Ok, I understand. So using the brackets more or less means "do this first" then do the operations outside the brackets last. Ok, I see. Thank you for your patience.

[duby229]

Quote:

Originally Posted by StringCheesian

Bits Per Pixel = 0.25 makes absolutely no sense.

For example: the number 42 has 2 digits. The number 5 has 1 digit. What number has 0.25 digits?

A normal Bits Per Pixel is 8, 16, or 32. Sometimes it can be 1, 2, 4, or 24. It is never a fraction.

Maybe 0.25 is actually the dot pitch of a CRT monitor or something like that?

EDIT: Oh I see, it's a compressed video stream. Ok, in that case maybe you could have a compression ratio of 4 pixels to 1 bit or 0.25 bits per pixel.

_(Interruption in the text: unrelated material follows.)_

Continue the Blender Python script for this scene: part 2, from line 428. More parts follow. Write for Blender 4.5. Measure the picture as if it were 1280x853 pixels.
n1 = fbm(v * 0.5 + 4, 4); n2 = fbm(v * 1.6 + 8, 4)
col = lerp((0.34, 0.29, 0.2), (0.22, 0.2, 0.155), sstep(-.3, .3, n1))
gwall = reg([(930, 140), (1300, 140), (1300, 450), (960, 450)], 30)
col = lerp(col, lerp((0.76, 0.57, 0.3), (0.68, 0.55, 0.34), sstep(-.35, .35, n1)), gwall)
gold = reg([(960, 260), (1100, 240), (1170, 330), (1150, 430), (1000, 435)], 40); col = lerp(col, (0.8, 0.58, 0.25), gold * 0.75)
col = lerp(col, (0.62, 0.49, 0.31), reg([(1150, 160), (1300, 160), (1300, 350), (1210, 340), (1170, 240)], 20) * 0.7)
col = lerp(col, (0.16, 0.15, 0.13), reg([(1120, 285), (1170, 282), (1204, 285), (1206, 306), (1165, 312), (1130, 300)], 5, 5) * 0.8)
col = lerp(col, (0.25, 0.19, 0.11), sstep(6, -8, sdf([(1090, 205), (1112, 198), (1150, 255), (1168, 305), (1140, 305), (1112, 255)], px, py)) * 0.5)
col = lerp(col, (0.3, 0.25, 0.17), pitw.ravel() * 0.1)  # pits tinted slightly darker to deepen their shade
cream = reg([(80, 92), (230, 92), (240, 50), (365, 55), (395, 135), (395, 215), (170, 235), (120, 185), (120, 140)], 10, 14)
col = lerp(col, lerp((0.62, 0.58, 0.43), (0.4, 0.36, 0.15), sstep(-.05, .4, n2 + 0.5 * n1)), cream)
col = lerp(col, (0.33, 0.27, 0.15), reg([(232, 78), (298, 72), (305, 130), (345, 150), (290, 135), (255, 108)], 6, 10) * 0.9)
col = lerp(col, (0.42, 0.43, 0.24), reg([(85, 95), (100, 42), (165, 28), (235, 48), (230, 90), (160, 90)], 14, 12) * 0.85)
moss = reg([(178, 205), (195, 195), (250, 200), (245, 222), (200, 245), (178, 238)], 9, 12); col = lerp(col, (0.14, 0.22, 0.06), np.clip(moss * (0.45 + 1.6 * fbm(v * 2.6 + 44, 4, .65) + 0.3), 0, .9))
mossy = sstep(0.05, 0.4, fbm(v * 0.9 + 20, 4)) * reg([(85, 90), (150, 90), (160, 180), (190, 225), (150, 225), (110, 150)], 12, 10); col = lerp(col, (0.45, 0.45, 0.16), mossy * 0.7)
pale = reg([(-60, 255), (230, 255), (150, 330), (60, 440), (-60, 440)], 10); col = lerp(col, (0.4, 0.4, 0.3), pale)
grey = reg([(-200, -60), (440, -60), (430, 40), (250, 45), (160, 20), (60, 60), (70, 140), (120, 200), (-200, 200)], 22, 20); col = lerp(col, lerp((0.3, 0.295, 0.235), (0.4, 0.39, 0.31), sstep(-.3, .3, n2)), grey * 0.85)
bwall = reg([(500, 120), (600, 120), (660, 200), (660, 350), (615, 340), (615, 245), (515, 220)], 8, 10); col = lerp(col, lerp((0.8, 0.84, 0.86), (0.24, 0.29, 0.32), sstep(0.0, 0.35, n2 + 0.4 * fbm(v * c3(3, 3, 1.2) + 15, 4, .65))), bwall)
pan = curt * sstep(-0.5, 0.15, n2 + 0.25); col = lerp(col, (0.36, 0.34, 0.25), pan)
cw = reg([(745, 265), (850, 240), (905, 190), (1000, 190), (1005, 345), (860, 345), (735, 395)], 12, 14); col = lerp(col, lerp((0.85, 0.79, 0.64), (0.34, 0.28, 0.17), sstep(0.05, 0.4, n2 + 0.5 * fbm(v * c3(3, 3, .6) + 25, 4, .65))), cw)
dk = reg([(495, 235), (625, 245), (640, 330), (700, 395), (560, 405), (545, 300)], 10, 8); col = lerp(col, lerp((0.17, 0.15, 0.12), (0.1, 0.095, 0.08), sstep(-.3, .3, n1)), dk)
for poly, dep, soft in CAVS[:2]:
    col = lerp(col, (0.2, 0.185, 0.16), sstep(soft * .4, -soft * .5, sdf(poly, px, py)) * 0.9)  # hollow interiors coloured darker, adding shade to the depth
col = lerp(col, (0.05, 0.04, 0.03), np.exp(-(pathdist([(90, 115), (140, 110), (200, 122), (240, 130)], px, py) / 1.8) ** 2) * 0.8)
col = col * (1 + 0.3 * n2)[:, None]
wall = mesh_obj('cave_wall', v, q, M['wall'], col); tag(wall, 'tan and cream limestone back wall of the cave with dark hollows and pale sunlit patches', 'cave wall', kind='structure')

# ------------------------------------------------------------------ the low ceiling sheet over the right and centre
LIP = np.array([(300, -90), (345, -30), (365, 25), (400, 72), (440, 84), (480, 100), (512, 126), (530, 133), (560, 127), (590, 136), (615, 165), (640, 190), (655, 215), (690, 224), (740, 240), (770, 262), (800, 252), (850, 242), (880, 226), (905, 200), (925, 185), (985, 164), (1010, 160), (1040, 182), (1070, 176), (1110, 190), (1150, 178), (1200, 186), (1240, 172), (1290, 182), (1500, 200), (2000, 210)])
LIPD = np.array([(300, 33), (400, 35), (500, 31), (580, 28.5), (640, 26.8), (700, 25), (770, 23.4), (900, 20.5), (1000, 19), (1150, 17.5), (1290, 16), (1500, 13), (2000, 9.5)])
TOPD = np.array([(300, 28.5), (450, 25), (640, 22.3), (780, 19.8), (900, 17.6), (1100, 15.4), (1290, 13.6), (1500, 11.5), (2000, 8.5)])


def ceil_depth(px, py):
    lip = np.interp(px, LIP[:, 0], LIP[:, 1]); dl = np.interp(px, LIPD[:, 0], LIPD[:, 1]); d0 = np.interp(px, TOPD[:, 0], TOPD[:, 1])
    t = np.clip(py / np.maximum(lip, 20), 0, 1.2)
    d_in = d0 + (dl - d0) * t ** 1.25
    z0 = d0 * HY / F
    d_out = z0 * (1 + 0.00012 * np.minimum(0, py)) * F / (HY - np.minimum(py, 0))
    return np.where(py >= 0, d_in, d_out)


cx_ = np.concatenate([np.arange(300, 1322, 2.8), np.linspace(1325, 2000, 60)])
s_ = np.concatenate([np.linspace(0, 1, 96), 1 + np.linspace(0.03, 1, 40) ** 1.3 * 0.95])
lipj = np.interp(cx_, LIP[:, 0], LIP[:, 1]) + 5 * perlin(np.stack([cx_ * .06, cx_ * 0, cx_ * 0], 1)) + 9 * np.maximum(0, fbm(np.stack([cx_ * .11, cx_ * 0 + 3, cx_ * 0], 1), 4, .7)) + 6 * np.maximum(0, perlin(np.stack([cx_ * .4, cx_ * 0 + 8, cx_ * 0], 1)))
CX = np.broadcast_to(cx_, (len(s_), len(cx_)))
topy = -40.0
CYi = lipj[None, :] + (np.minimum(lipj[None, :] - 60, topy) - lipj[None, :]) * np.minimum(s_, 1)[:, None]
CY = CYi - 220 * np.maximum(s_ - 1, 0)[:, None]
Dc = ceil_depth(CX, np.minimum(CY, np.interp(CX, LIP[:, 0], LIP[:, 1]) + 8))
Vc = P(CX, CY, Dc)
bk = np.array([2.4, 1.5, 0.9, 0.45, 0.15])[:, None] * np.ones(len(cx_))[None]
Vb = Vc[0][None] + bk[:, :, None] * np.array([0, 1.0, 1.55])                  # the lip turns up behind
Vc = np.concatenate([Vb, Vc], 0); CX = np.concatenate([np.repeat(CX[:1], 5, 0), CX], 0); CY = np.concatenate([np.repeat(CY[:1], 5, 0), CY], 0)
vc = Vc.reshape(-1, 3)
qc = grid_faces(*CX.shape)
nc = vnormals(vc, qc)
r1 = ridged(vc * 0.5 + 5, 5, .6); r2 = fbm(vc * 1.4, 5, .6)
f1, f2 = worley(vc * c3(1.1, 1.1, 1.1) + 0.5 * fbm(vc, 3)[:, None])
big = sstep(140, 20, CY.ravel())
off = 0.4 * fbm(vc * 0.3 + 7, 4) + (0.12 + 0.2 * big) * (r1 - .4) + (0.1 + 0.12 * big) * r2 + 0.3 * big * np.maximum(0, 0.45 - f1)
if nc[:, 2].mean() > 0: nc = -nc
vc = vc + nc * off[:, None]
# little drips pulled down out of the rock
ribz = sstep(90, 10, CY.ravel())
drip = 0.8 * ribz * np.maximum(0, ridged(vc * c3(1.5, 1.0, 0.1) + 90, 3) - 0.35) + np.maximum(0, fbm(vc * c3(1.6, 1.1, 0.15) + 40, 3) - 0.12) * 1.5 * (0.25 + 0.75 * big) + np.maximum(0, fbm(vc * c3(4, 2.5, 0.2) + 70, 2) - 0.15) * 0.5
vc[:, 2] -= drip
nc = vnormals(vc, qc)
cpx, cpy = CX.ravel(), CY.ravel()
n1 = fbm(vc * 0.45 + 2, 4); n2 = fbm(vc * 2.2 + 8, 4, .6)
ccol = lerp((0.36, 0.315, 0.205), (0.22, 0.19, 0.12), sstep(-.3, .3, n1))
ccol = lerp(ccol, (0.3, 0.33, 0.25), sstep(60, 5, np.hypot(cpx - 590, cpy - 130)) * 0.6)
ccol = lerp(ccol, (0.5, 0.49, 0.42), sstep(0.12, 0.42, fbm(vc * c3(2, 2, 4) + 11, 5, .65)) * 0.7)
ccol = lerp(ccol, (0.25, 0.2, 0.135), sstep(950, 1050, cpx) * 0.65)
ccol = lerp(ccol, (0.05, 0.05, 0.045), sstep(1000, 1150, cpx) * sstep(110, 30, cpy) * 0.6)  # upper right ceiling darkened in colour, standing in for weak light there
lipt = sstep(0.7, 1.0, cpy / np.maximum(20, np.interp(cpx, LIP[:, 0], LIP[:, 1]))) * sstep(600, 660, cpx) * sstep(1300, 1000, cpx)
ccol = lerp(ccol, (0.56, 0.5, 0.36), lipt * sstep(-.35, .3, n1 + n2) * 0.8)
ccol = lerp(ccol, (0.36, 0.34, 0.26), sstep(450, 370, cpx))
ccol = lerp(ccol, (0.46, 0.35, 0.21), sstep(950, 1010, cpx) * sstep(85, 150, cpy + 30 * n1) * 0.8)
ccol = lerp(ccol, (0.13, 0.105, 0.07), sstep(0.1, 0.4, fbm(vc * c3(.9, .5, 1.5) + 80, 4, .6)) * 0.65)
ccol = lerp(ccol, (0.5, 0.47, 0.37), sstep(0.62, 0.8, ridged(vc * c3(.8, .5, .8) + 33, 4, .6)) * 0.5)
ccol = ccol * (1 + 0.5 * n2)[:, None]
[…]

Actually the codec I'm using is x264, so yes it's compressed. I'm not sure how the compression algorithms work though, just that they do it in a way that compares blocks of colors rather then each pixel individually. They call it a quantizer matrix. Chances are likely that multiple pixels side by side will have very similar colors, and what x264 does it it allocates blocks and assigns these blocks the same color in order to save bits. That is why low quality encodes you can actually see blocks in the video. Also instead of using a 24bit RGB value for the color they use a 12bit YUY value that comes pretty dang close to 24bit RGB quality.

How exactly it is done, and the details involved I really dont know.